:: Records supplied ::
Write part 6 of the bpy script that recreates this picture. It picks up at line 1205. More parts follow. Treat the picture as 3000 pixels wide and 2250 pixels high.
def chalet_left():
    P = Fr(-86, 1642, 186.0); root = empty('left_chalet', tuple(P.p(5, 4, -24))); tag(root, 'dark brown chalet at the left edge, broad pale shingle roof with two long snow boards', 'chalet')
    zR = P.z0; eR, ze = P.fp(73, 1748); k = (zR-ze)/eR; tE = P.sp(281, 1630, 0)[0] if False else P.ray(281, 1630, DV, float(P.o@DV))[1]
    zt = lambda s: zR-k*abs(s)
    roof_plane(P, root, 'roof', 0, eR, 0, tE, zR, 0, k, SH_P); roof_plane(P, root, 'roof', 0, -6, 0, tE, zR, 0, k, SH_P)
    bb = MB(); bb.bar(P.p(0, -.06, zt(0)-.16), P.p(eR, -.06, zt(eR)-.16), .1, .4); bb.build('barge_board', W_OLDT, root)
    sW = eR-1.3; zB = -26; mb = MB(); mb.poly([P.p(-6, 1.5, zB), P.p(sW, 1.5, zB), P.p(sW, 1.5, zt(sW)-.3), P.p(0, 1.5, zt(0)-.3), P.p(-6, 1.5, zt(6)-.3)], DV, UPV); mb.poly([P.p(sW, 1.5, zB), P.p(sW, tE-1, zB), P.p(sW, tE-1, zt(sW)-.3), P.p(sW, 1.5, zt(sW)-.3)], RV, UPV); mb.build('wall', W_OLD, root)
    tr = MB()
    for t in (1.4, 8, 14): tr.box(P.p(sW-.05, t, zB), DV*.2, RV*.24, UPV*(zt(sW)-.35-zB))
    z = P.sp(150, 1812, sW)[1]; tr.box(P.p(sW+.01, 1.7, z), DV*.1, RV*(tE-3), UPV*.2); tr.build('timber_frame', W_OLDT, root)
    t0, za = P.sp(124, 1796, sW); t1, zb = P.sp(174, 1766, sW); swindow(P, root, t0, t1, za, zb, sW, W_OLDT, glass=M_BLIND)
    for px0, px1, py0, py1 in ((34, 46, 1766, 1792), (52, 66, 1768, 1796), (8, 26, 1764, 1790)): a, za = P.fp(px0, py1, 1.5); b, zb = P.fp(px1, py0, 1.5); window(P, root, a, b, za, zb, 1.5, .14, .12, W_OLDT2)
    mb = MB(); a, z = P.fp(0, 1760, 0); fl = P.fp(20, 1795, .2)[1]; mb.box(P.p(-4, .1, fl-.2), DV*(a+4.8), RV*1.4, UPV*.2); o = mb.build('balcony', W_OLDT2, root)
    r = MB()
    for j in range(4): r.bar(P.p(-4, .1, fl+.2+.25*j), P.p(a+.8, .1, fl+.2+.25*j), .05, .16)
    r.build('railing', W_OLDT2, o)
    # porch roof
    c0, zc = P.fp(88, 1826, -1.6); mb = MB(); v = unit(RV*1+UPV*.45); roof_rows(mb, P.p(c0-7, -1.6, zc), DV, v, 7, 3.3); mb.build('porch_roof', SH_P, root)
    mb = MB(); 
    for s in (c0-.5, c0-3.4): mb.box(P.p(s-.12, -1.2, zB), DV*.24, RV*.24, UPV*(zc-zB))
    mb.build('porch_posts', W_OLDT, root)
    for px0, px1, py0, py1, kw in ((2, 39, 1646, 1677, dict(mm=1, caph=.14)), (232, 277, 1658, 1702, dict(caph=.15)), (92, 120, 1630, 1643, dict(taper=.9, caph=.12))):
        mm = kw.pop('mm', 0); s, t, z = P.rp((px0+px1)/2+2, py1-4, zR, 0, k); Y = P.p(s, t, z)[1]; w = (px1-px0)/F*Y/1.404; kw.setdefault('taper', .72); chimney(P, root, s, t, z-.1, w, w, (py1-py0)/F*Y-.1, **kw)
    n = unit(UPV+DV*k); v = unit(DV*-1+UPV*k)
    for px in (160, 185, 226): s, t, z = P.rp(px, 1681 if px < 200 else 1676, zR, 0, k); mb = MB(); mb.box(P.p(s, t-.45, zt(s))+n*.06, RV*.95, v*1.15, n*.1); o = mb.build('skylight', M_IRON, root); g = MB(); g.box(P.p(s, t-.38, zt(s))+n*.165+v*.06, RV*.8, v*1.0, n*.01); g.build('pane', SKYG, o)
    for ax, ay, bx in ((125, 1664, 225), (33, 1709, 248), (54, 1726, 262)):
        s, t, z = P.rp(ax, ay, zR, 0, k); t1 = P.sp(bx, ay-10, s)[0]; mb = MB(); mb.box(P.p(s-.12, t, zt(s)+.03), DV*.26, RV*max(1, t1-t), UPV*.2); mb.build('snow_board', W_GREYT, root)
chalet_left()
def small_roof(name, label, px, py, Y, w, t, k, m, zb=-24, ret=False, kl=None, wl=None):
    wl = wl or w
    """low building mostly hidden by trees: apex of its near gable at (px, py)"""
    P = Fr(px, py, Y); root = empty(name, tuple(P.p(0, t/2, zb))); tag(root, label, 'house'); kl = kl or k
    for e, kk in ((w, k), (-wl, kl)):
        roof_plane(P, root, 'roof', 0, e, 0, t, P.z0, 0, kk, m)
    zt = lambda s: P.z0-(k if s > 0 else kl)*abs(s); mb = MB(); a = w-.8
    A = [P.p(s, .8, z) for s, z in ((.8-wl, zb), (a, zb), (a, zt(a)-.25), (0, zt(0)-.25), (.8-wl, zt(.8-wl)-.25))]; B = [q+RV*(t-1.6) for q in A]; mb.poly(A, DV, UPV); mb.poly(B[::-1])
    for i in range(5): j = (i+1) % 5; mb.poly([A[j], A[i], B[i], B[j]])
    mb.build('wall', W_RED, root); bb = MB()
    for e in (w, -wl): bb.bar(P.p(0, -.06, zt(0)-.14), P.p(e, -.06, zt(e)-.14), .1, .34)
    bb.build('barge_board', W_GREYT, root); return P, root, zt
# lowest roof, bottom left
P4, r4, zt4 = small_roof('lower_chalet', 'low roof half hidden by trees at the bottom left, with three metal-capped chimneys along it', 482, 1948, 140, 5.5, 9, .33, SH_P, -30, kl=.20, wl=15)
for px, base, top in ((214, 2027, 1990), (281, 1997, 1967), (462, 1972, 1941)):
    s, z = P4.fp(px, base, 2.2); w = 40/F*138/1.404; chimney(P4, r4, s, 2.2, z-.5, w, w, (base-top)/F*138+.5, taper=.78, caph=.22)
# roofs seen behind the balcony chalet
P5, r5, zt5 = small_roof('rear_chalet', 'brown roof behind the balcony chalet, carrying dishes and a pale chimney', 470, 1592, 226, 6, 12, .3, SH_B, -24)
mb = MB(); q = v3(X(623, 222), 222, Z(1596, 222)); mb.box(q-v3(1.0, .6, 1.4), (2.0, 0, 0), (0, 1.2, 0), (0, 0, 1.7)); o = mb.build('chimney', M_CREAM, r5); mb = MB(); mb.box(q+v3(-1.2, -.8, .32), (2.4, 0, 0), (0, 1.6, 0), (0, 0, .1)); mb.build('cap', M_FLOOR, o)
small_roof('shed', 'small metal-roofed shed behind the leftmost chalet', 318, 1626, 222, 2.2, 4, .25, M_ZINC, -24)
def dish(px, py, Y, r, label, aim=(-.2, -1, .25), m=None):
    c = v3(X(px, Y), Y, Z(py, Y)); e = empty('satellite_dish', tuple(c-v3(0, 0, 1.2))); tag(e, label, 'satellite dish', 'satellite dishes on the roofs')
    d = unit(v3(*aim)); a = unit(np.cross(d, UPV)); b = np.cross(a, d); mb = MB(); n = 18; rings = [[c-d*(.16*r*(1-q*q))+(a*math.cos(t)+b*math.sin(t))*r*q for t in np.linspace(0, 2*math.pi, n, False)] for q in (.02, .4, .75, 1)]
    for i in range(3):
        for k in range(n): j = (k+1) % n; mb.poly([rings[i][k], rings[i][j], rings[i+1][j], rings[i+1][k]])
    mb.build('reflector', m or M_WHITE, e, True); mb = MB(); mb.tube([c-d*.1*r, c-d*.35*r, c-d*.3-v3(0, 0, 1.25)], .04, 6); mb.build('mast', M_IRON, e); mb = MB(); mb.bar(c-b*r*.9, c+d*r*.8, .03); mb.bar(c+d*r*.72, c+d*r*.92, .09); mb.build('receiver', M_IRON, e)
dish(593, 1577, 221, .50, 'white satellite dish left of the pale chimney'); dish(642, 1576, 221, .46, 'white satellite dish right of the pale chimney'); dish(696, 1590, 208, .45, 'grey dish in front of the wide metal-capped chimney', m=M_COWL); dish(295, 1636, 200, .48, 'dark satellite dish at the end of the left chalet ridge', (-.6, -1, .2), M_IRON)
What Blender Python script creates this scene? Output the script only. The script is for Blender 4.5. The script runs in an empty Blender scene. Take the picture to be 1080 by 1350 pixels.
:::
▸ **Goal**: Identify the lines in the entries that hold "empty" and return each one.

▸ **Task response**:
    P = Fr(-86, 1642, 186.0); root = empty('left_chalet', tuple(P.p(5, 4, -24))); tag(root, 'dark brown chalet at the left edge, broad pale shingle roof with two long snow boards', 'chalet')
    P = Fr(px, py, Y); root = empty(name, tuple(P.p(0, t/2, zb))); tag(root, label, 'house'); kl = kl or k
    c = v3(X(px, Y), Y, Z(py, Y)); e = empty('satellite_dish', tuple(c-v3(0, 0, 1.2))); tag(e, label, 'satellite dish', 'satellite dishes on the roofs')
What Blender Python script creates this scene? Output the script only. The script is for Blender 4.5. The script runs in an empty Blender scene. Take the picture to be 1080 by 1350 pixels.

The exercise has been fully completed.